Человек дела в своей оппозиции с «идеологом-говоруном» так же становится центральной проблемой романов И. Гончарова «Обыкновенная история» и «Обломов». При этом среди его естественных антиподов и врагов писатель впервые четко прорисовывает не только «болтунов», но и просто мерзавцев-паразитов (например, «братец» вдовы Пшеницыной и Тарантьев в «Обломове»), органично вырастающих из самого строя русской жизни. В меньшей мере, но все же как оппозиция идеологу-болтуну, человек дела присутствует и в романе «Обрыв».  
 
В 40-е – 60-е годы ХIХ столетия происходит расширение круга смыслов и ценностей, составляющих содержание русского мировоззрения. Огромная заслуга в этом, как мы пытались показать, принадлежит Льву Толстому. В его повестях и романах проблема смерти, впервые поднятая Гоголем и продолженная Тургеневым, начинает рассматриваться в своей естественной оппозиции – с жизнью. Вместе с тем как это изображается в «Войне и мире», она (проблема смерти. – С.Н., В.Ф.), будучи «повернутой» в социальность, претерпевает естественное расширение в оппозиции «живое - мертвое». Новое наполнение и развитие в прозе Толстого получают так же и такие изначальные и фундаментальные для русского мировоззрения понятия как «природа» и «народ».
 
Отечественная литература этого периода, все более становясь философичной сама по себе, вместе с тем не могла не испытать на себе и влияния философии как специальной отрасли знания.
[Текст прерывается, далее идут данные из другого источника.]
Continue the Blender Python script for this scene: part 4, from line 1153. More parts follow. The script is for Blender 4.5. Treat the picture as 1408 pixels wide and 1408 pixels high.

Славянофильское и западническое крыло русского «любомудрия» в наиболее ясном виде находят формы своего литературного выражения не только в творчестве Тургенева и Гончарова, но у Аксакова и Герцена. (У А.И. Герцена – в первом приближении в ранних произведениях и в первых частях романа «Былое и думы», а в прозе С.Т. Аксакова – сразу и в полную силу).
 
Однако было бы ошибкой утверждать, что сложная многокрасочная картина русского мировоззрения обрела законченный вид. Нет, она по-прежнему развивается, пребывает в процессе становления. И скоро мы станем свидетелями ее дальнейшей эволюции в форме глубокого психологизма Ф.М. Достоевского, беспощадного философского и социально-нравственного анализа Н.С. Лескова, философски метафоричной и уничтожающей сатиры М.Е. Салтыкова-Щедрина, разоблачительного анализа и гуманистического пафоса А.Н. Островского, революционных мечтаний и народнических провидений Н.Г. Чернышевского. В целом, войдя в полосу 40-х – 60-х годов ХIХ столетия, русское литературное философствование выходит на качественно новый уровень.        
 
На новый уровень, хотя и не всегда успешно, выходит и мировоззренческий анализ классических литературных произведений деятелями кино, как это было показано нами на примерах экранизаций произведений Тургенева и Льва Толстого.